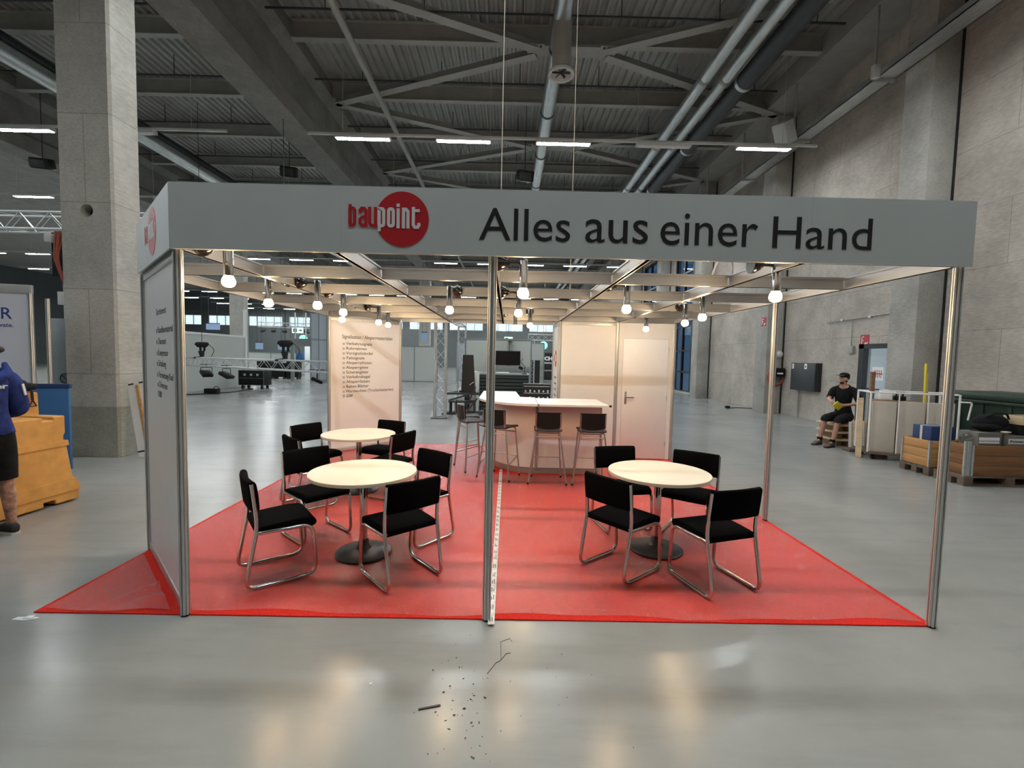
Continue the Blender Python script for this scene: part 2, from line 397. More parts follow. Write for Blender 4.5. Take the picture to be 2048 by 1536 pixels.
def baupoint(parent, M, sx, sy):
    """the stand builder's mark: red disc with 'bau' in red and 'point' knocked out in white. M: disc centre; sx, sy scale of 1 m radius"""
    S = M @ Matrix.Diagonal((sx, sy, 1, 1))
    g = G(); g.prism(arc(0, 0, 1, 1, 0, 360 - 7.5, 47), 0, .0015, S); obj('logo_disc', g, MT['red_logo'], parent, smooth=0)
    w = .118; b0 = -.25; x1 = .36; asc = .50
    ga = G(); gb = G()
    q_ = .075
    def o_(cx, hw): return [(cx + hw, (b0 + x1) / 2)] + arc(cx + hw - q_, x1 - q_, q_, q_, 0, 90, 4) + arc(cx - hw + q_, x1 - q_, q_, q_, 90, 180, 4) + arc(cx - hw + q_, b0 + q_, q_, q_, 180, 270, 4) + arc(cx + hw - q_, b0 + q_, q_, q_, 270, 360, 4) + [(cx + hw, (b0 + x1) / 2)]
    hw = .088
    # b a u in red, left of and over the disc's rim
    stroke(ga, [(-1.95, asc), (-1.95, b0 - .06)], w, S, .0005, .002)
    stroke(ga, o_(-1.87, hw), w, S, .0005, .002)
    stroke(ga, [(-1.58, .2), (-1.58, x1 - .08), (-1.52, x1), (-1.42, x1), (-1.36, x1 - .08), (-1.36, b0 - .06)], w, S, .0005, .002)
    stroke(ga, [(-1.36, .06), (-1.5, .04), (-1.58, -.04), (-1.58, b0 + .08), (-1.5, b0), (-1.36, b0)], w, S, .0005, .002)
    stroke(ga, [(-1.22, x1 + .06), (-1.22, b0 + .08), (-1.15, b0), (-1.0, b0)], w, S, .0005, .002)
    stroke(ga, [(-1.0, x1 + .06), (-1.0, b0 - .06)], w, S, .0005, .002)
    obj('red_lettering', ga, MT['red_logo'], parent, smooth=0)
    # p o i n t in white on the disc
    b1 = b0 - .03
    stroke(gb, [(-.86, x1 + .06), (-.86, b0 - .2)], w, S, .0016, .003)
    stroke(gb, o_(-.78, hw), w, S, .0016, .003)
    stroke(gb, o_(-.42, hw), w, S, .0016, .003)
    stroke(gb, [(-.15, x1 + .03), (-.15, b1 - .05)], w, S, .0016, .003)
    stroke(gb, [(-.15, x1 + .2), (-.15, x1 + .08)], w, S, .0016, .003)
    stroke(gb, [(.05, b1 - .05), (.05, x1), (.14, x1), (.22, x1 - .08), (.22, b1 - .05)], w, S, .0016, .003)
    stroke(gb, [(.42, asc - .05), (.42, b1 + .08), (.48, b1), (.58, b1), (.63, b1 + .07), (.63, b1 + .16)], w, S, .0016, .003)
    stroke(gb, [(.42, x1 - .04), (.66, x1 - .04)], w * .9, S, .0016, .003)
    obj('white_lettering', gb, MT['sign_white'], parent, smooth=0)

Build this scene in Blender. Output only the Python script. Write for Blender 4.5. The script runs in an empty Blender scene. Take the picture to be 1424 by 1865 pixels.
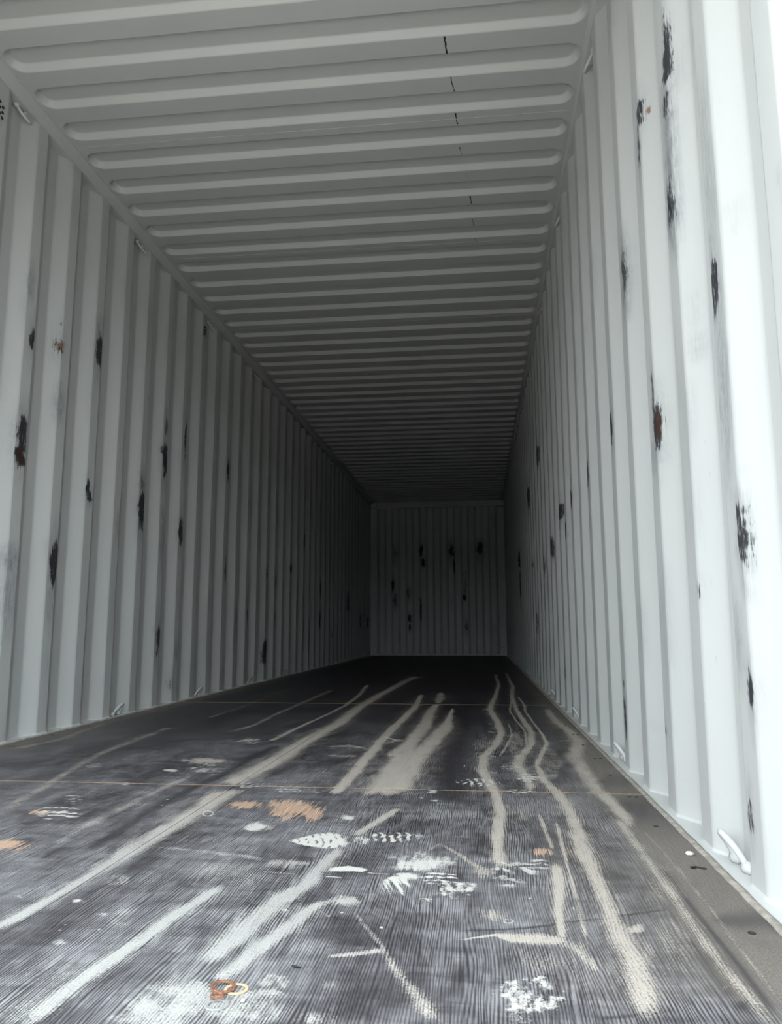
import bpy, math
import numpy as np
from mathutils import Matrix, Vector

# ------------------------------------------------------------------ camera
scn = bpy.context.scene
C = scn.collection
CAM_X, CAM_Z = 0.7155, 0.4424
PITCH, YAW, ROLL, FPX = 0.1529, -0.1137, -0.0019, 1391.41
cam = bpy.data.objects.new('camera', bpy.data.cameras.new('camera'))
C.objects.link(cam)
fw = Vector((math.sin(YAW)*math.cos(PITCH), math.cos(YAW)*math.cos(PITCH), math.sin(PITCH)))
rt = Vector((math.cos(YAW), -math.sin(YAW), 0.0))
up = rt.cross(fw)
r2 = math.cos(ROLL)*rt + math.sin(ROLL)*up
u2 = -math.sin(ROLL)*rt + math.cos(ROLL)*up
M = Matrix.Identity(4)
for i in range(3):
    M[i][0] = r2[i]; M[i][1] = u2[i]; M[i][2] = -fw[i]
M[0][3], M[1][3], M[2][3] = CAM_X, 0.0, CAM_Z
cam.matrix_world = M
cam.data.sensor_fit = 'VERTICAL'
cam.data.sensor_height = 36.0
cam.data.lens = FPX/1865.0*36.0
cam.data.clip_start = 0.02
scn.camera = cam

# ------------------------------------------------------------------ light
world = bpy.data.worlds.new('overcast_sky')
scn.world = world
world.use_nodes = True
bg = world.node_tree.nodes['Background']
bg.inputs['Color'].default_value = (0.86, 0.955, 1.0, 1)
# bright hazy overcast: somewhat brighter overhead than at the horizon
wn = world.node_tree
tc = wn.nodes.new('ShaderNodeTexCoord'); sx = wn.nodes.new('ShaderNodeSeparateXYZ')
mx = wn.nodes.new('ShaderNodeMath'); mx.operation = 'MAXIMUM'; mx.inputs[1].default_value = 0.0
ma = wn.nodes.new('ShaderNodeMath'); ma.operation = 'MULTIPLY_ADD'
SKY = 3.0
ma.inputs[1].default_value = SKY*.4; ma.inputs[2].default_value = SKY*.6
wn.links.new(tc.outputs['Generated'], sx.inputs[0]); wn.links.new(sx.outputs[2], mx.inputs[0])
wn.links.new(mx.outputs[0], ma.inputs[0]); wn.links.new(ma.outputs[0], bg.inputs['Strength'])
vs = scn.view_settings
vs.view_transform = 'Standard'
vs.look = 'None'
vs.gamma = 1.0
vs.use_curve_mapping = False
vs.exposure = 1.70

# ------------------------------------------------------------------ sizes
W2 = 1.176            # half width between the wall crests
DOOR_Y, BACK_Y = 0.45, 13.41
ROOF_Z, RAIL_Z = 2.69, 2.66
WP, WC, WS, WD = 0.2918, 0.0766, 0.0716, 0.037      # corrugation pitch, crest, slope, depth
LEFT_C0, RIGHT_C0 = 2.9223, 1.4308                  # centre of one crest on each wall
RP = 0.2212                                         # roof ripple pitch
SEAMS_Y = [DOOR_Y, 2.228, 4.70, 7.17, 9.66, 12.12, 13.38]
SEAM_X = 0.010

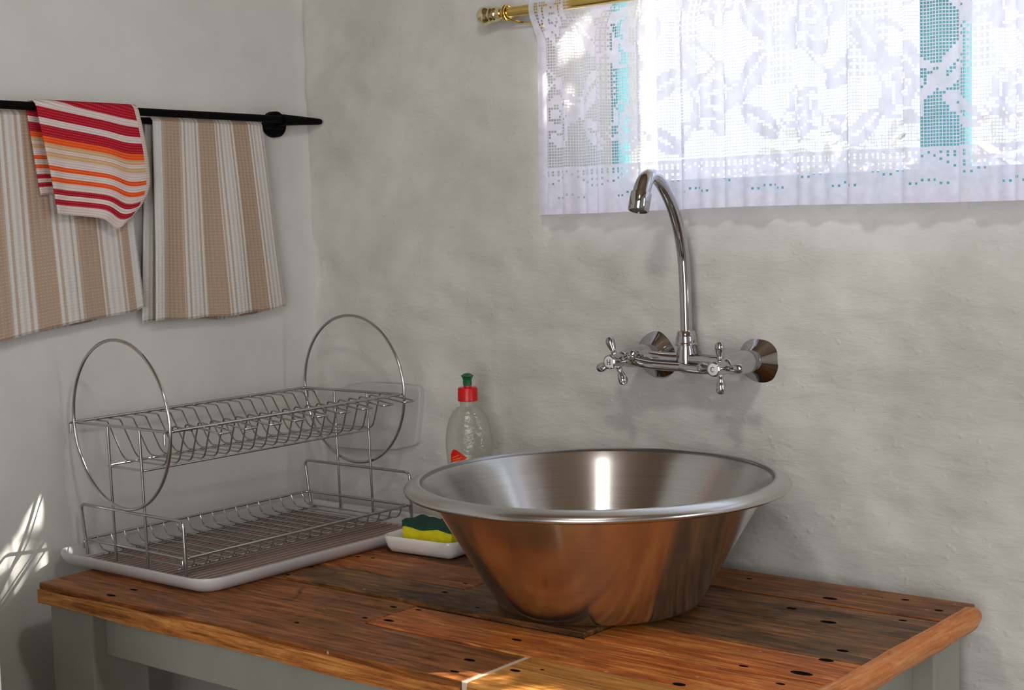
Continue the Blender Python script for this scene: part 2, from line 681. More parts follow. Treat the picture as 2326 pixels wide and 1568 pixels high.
########################################
#### Challenge:
List every line above that holds the word "follow".

#### Result of the exercise:
Continue the Blender Python script for this scene: part 2, from line 397. More parts follow. Write for Blender 4.5. Take the picture to be 2048 by 1536 pixels.
Continue the Blender Python script for this scene: part 2, from line 681. More parts follow. Treat the picture as 2326 pixels wide and 1568 pixels high.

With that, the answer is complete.